There was an exemption included in the update, but it was only to ensure existing districts weren’t disrupted by the change, Carroll said. The overall goal was “stopping all new or renewing URA Plans from continuing this practice [of putting farmland in renewal areas],” she wrote.

And yet the literal wording of the law doesn’t say that, according to real-estate attorney David Neville. He believes the developer and the city of Loveland are in the clear, even without county permission.

“I have always understood this to mean what the developer in Loveland is currently asserting it to mean. That’s the plain language of the statute,” said Neville, who specializes in the topic and isn’t involved with the project.

The Loveland City Council is set to make a decision about the urban renewal area on May 2, with a majority appearing to be in support.

Meanwhile, the bill that would potentially block that approval is racing through the legislature. It has approvals from the Senate and the House and just a few more steps to go. 

The developer wants a compromise

Both sides have a lot at stake here.

The developer wants up to $155 million of taxes to be spent on the project over 25 years. About half of that would come from extra property taxes paid by landowners in the area. The rest would consist of regular property taxes and sales taxes that are diverted back to the development.

The money would go toward costs like streets, water, sewer, open space and parking structures, McWhinney said. Larimer County was originally asked to give back about 60 percent of the property taxes it will collect from the development, according to McWhinney.

The developer also has another 420 acres of land that could be developed under similar arrangements if the state doesn't intervene.

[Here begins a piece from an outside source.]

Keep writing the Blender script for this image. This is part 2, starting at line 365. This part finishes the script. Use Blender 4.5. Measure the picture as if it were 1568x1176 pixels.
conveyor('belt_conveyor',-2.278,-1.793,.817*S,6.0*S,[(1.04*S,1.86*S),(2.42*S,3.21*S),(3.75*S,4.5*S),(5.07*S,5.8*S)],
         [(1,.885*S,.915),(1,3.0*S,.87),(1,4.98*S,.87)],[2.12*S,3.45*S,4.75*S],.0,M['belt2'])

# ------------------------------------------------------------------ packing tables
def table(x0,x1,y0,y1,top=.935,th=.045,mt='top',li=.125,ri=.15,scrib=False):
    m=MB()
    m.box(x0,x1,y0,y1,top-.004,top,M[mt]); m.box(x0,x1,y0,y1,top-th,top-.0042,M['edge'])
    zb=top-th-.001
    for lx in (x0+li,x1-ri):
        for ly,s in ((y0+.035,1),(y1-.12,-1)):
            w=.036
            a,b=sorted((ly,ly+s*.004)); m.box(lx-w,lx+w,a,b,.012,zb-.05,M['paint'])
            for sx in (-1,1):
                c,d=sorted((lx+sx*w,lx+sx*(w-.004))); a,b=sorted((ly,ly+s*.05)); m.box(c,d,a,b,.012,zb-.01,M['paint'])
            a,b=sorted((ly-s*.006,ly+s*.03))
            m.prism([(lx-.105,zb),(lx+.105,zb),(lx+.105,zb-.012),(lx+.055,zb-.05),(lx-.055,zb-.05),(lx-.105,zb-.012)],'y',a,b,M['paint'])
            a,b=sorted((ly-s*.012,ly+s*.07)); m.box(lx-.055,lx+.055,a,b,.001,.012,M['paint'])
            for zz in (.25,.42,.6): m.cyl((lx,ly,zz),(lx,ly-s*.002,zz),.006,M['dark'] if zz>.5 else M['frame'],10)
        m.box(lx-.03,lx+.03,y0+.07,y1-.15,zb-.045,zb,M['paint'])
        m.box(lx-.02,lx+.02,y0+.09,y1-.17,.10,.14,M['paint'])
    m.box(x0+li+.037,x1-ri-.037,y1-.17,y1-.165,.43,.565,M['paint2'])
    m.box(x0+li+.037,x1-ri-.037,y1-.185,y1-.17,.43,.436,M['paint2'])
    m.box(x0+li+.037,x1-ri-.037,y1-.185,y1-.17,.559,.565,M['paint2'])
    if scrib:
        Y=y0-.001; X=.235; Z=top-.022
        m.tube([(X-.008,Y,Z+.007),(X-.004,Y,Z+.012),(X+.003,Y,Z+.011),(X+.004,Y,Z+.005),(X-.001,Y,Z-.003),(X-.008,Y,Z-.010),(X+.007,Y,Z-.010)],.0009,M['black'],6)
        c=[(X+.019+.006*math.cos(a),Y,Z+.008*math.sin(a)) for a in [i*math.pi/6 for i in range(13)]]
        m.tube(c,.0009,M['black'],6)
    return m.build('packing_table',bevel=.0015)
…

McWhinney and his supporters say the fight is not about the money — it’s about whether the project happens at all. They say the developer and city of Loveland are willing to let Larimer County keep all its tax revenue from the land — letting it off the financial hook — as long as the county doesn’t nix the overall funding arrangement.

“The city of Loveland has said they will step up with some of their revenues to help make up for [the loss of the county contribution],” McWhinney said.

Republican lawmakers in the Capitol have offered a compromise along those lines. They drafted an amendment that would allow these kinds of tax district deals to proceed without county permission, as long as there was no tax impact to the county.

“If they're not interested in it, let them opt out,” McWhinney said. But that amendment was rejected by Democrats. Boesenecker said that the other entities always deserve a say because they're affected by development. Renewal projects can also indirectly require greater school spending from the state, he pointed out.

Republican Minority Leader Mike Lynch also asked for a three-month delay in the implementation of the law to ensure it didn’t disrupt in-the-works projects like Centerra South. That was also rejected. 

“Let the developers develop. Let them build. Give them the grace of that loophole that one time and then close it,” said state Rep. Richard Holtorf, a Republican.

Boesenecker, the cosponsor, said that he saw no need to give grace to someone “caught with their hand in the cookie jar.”

The developer and his supporters say that issues with the urban renewal law should be dealt with more broadly, not to stop a single development from using the existing statute.

“What we just saw happen in the Colorado statehouse is a political hit job that was put forward by a county commissioner in a desire to stop a forward-moving project in the city of Loveland,” Lynch said in an interview.

State Sens. Rachel Zenzinger, Chris Hansen and Kyle Mullica were the only Democrats to vote against the bill in the Senate. Zenzinger didn’t object to the overall thrust of the bill, but says it’s being done the wrong way.

“We make state law that impacts the whole state, and I objected to making it retroactive and potentially sweeping up others who didn’t have an opportunity to object,” she told CPR News.

What happens if the bill passes?

If the bill becomes law, Larimer County commissioners would be assured the power to decide whether the tax district is created. The county has not made a final decision on how it would use that power, said spokesperson Bird.

“Once the bill has seen its course, the county will make their next decision — how to move forward in good faith,” Bird said. She added later: “Our priority is to have legal clarification on the proper use of the URA tool before we negotiate on behalf of our taxpayers.”

McWhinney said that if the county scuttles the deal, it would "be a significant blow to the project." He said he would consider other financing options with the city, but nothing is certain.

Lynch, the Republican leader, called on Gov. Jared Polis to veto the bill, saying that it runs counter to the administration’s goal of building more housing. 

The governor’s office didn’t take a definitive position on the bill, but reiterated that he wants to see more housing built.

“Governor Polis is focused now and throughout his second term on creating more housing now to meet the urgent housing needs Coloradans face statewide. The Governor and his team will review this bill in its final form if it reaches his desk,” wrote spokesperson Conor Cahill.